Agosto se va marchando dejando un halo nostálgico de un verano que no fue. De un período estival agotado por la incertidumbre que nos consterna; de un tiempo despidiéndose sin haberse presentado. La ciudad se moldea en un fotograma, tildado de una luminosidad ilusoria, y se contempla a sí misma en blanco y negro. Las mascarillas ocultan las muecas de un quebranto generado por una época sumergida en un desaliento persistente.

He quedado con Julio Cortázar para celebrar su cumpleaños. Él, como siempre, me recuerda que en estos lapsos tan vitales como enmarañados los libros van siendo el único lugar de la casa donde todavía se puede estar tranquilo. Hablamos de esta etapa confusa y recelosa; como no sabemos disimular, nos damos cuenta de que para verte, Málaga, como yo quería, era necesario empezar por cerrar los ojos. Y tengo que decir que confío en la causalidad de haberte conocido. Que nunca intentaré olvidarte, y que si lo hiciera, no lo conseguiría. Me basta mirarte para saber que contigo me voy a calar el alma.

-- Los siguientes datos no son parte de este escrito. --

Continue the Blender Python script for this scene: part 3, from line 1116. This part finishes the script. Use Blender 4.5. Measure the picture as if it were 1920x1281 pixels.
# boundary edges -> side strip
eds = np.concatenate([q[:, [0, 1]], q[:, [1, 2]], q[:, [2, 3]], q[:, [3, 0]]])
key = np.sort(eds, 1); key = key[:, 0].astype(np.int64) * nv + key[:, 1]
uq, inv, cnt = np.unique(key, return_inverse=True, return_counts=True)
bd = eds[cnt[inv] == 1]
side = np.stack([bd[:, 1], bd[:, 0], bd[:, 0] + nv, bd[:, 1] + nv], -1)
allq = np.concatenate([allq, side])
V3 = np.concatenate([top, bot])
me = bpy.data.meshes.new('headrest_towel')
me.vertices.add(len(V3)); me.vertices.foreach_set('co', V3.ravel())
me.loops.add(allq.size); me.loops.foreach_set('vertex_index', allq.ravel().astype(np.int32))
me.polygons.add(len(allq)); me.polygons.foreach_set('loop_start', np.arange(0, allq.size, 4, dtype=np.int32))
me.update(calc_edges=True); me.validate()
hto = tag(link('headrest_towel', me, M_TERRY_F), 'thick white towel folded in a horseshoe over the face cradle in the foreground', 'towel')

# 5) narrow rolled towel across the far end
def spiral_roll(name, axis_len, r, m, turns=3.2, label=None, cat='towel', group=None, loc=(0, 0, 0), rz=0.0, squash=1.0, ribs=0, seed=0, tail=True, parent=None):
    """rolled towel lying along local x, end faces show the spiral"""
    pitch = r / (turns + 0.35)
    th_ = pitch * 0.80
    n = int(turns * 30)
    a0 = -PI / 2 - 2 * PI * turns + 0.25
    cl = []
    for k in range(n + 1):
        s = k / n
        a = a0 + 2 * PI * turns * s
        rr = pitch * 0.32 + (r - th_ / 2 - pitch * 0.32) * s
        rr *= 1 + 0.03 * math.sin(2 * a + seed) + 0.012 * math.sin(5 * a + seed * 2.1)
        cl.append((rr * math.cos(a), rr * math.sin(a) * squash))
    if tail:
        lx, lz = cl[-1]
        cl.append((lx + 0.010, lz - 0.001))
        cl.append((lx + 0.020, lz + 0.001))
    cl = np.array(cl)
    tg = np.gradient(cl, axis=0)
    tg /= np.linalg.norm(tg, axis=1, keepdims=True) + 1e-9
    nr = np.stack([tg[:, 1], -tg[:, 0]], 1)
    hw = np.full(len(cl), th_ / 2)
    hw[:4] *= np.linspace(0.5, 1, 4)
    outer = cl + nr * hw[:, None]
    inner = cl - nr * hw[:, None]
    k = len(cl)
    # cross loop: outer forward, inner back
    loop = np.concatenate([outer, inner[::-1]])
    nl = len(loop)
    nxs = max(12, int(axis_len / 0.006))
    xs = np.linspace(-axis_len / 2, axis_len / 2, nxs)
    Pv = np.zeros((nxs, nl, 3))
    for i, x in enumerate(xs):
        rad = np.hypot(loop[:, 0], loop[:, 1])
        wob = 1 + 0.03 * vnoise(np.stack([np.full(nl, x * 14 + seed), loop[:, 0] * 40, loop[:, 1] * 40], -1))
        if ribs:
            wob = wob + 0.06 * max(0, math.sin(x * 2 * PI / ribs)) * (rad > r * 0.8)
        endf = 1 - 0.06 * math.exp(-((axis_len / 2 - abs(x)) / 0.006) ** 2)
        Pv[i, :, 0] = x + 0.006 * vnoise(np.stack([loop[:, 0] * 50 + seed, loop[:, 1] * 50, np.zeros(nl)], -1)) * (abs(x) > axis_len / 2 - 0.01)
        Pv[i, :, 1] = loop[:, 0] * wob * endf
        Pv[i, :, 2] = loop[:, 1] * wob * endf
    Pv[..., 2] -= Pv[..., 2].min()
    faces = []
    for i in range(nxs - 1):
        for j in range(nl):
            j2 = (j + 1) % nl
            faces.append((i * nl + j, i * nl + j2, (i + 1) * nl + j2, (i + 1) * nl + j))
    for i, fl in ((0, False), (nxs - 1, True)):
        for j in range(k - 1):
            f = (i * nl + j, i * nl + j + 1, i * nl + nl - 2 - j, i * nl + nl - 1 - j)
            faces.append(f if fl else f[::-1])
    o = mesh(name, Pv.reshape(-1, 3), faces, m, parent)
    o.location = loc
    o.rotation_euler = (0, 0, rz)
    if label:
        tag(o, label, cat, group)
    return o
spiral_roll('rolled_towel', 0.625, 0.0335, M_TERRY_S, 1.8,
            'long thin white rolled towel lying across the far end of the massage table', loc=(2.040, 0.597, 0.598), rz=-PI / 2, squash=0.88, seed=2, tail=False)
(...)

En este día de aniversario, Cortázar me comenta que los regalos más insignificantes como un beso en un momento inesperado o una nota escrita con prisas pueden ser más apreciados que una lustrosa alhaja. La vida, como un comentario de otra cosa que no resolvemos, y que está ahí al alcance del salto que no osamos dar.

Va bajando la luz en las cervezas y la tarde se torna aún más cómplice. Tras un resquicio de optimismo, el narrador me advierte: «Probablemente de todos nuestros sentimientos el único que no es verdaderamente nuestro es la esperanza. La esperanza pertenece a la vida, es la misma vida defendiéndose». Julio se despide en un agosto donde debe existir un basurero en el cual estén amontonadas las explicaciones. El crepúsculo lo inunda todo.